When I was 14. I was caught shoplifting. I had been doing it for a while. Just silly stuff - hair gel, soap, body spray that kind of thing.
My parents punished by my Dad hitting me, strenuously encouraged by my Mum. I don't want to describe it but it was humiliating and painful and inappropriate for a teenager, well any child really I suppose. My parents also made me cut contact with the friend I had done the shoplifting with. Also no one in the family home spoke to me for around a month, not a single word. This included my siblings. I didn't shoplift again and definitely learned my lesson.
A year or two later my Mum showed me an item that she had stolen herself and from then on I was encouraged to shoplift for and with her and was told that if we were ever caught then I must take the full blame and never mention her as I was known for it and her and my Dad's marriage would be destroyed if I didn't take the blame. I was very frightened of my Mum, who was physically abusive and I did it. There are ornaments and items in their house still that I stole at her request.

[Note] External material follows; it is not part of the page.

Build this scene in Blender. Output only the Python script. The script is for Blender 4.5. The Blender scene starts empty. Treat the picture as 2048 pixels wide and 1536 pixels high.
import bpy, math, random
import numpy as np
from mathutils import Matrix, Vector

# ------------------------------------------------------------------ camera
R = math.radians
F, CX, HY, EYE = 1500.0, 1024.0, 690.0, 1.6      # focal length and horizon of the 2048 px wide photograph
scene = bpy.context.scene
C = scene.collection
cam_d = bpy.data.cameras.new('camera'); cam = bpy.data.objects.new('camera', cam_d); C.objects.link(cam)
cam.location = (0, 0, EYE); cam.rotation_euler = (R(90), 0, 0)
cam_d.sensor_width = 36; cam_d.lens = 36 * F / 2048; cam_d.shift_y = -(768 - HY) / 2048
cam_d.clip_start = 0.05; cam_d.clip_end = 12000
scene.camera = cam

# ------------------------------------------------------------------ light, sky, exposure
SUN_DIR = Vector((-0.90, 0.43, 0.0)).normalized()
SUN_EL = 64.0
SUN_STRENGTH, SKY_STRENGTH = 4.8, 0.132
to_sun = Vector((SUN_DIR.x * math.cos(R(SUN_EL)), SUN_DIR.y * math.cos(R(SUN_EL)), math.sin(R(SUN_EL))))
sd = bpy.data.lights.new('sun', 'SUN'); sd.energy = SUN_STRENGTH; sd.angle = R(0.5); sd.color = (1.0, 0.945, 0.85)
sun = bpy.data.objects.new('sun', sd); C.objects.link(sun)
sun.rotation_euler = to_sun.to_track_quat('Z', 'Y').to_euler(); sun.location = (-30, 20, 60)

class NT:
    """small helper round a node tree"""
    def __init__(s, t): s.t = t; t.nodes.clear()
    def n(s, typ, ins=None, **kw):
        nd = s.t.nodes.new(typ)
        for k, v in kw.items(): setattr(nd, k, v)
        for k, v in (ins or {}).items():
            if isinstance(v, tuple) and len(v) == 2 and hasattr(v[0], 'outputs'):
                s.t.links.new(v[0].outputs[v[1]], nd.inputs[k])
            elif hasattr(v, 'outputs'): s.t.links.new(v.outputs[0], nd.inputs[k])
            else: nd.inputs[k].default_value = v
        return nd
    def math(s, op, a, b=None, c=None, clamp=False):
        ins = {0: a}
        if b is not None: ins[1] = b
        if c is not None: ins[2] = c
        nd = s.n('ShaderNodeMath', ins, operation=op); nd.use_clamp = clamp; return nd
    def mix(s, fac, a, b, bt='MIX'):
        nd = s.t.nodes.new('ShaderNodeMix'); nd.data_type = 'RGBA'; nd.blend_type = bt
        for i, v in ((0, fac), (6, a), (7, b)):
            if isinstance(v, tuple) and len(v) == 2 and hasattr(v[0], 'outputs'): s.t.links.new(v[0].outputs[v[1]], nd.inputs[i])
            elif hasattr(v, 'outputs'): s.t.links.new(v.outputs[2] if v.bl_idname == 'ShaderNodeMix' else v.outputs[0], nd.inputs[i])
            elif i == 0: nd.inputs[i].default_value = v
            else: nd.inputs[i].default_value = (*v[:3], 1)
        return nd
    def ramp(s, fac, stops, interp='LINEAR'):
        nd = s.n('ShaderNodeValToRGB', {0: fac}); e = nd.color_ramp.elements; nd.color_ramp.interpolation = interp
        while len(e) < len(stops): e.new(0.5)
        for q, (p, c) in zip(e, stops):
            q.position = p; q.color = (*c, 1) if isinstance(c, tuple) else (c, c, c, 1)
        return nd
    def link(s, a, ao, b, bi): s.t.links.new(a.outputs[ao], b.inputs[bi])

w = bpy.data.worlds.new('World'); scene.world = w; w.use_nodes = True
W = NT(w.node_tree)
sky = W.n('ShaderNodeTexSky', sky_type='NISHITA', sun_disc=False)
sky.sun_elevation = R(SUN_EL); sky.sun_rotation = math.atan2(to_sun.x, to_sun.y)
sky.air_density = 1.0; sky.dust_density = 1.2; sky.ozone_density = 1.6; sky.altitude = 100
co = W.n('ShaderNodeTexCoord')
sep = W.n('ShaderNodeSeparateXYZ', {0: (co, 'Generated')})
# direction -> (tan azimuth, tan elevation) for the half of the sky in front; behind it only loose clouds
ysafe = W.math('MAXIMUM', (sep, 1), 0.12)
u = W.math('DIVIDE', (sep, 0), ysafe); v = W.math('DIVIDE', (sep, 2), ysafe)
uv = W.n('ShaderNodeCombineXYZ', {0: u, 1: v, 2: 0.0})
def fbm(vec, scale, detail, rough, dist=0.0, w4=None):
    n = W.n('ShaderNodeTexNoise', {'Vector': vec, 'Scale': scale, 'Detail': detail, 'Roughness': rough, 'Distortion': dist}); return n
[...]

I've pushed all this to the back of my mind over the years but as my own well loved and well adjusted children go through their teens I am really struggling with the above events. I can't imagine how they could have looked at me and thought this was ok. I look at my own teens and I would sooner die than do this to them. I suppose I am just looking for validation that it was as bad as I think it was especially as I am and always have been the family scapegoat. There's loads more that went on right up until a few years ago but this really sticks and feels worse because I am still having my name dragged through the mud by my family to anyone who will listen because I am almost NC with them. I went NC for multiple reasons.
It's bad isn't it? I keep my children away from them and I think that's right, mostly. Any opinions welcome.